[Slide 1]
In this video we will look at how to determine if a word is in a trie. Suppose we have this tree to the left and we are wanting to add the word ‘data’. We would start at the root of our trie and work through the word ‘data’ letter by letter. First is letter ’d', which is a child of our root.
[Slide 2]
Then from node ’d' we would be looking for child ‘a’. We could say that we are now searching for the word ‘a’, ’t', ‘a’ from the node ’d'.
[Slide 3]
Now from node ‘a’ we look for child ’t'. Here we could say that we are searching for the word ’t' ‘a’ from the node ‘a’.
[Slide 4]
Now we have traversed to ‘dat’ and we are searching for word ‘a’ from the node ’t'.
[Slide 5]
At this point we have traversed ‘data’, ending at ‘a’ which has its is_word attribute as true. So we would return true because ‘data’ is in our trie. Now that we have an example under our belts, lets look at the pseudocode of searching for a word in our trie.
[Slide 6]
Here we have the pseudocode for searching for a word in our trie.

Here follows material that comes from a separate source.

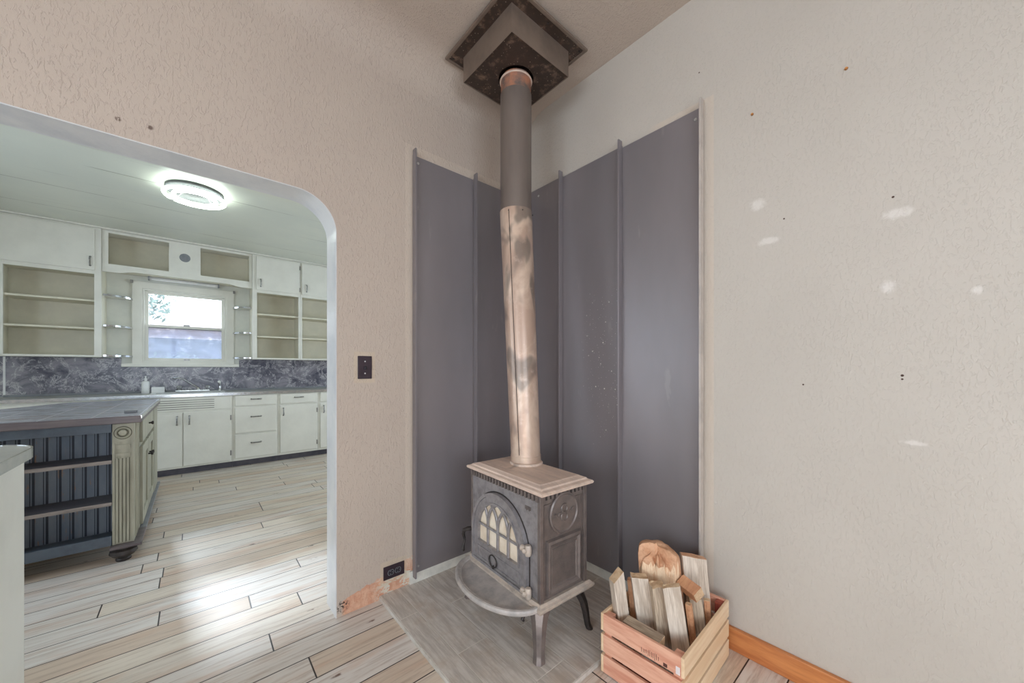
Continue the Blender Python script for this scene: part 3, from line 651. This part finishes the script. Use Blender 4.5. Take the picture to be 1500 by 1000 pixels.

We will work through this piece by piece. Working through our example, you may have noticed that this is a recursive process.
[Slide 7]
Similar to the base case for our add word and remove word functions, the base case for our contains word function is when the word length is zero. This means we have made it all the way to the end of our word. Once we get to the end of our word, we can simply return the nodes is_word attribute.
[Slide 8]
The recursive case for our contains word function first breaks the word into the first letter and the remainder. We find the child that corresponds to that first letter. If there is not a child like this, then we return false because the word will not exist. If this child does exist, then we call the contains word function on the remainder of the word from the child.